Corey Balsam, IJV’s national coordinator, remarked: “We can disagree on his political platform, but Jeremy Corbyn is no antisemite.”
The NDP Response
The NDP has been largely silent on the controversy. Nina Amrov, NDP leader Jagmeet Singh’s press secretary, put out a statement affirming that Singh and his party are “committed to fighting antisemitism and will continue to push the Liberals to take more concrete actions, like tackling online hate, to combat it.” In the past, Singh’s relationship with Corbyn has been amicable.
A party spokesperson told Postmedia that Ashton hadn’t asked for permission to take part in the event and that the party had learned of it just before the announcement went live on social media. Ashton disputed this on a recent podcast interview, saying organizers had indeed told the party about the event in good time. A few of Ashton’s NDP colleagues, like Svend Robinson, offered her solidarity and criticized the party for not sufficiently defending her against the attacks.

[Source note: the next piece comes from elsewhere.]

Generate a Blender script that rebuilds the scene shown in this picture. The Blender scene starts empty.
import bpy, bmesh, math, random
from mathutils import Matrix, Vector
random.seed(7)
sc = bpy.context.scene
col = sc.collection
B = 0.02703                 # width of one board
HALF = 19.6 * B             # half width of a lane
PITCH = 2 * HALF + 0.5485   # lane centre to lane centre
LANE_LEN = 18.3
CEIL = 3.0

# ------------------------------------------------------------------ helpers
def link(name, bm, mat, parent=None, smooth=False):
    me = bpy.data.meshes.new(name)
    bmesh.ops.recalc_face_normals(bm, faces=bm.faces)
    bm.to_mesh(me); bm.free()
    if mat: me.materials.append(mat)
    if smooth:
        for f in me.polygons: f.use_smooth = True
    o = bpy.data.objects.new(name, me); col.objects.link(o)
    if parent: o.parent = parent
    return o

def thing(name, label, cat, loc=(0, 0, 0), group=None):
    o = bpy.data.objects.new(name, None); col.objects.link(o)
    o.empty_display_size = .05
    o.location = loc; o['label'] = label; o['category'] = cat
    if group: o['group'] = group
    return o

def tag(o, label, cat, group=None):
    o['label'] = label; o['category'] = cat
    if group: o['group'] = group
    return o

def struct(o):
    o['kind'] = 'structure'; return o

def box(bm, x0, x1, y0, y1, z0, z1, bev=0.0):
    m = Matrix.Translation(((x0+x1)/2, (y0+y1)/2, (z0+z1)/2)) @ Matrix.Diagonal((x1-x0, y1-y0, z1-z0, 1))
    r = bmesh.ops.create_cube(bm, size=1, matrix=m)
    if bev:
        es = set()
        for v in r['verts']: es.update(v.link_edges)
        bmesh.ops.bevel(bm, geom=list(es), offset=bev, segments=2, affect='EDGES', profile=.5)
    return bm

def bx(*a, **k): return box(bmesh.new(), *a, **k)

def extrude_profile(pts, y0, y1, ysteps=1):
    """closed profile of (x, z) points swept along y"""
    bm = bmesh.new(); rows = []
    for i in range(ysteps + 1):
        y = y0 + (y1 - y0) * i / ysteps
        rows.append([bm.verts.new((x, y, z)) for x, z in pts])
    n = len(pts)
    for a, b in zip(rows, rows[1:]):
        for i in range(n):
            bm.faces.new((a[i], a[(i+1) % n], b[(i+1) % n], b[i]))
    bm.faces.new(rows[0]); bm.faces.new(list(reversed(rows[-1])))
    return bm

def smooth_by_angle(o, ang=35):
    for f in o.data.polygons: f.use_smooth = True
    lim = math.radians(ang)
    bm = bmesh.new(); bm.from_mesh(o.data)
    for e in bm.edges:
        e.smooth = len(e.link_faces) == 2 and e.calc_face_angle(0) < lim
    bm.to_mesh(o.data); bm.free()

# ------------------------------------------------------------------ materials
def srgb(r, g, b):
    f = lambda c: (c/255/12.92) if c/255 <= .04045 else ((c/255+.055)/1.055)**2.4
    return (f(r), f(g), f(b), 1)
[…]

However, Rick Smith of the Broadbent Institute — a social-democratic think tank with long-standing ties to the NDP — actually joined in with the CIJA dog pile. On Twitter, he wrote that Corbyn was “not the sort of person that should headline a progressive fundraiser or occupy the time of Canadian progressive leaders.”
Punching Through
Despite the controversy, the March 20 event is still going ahead. As Ashton explains:
Some of the attacks, even amongst progressive circles, had the intention of silencing us. So we’re keen to punch through that and make sure everybody knows that this is going to be a positive, solidarity-building event.
She says that the talk will cover a range of topics, including “organizing, bold economic policy like nationalizing — and harnessing public power to take on an ownership role in our economy — and international solidarity.”
“We want to hear about Corbyn’s new initiative on peace and justice and building international solidarity,” Ashton concludes. “And I want to bring to Corbyn’s attention some of the struggles we have in our own country, which are a clear reflection of the ways in which the system is broken.”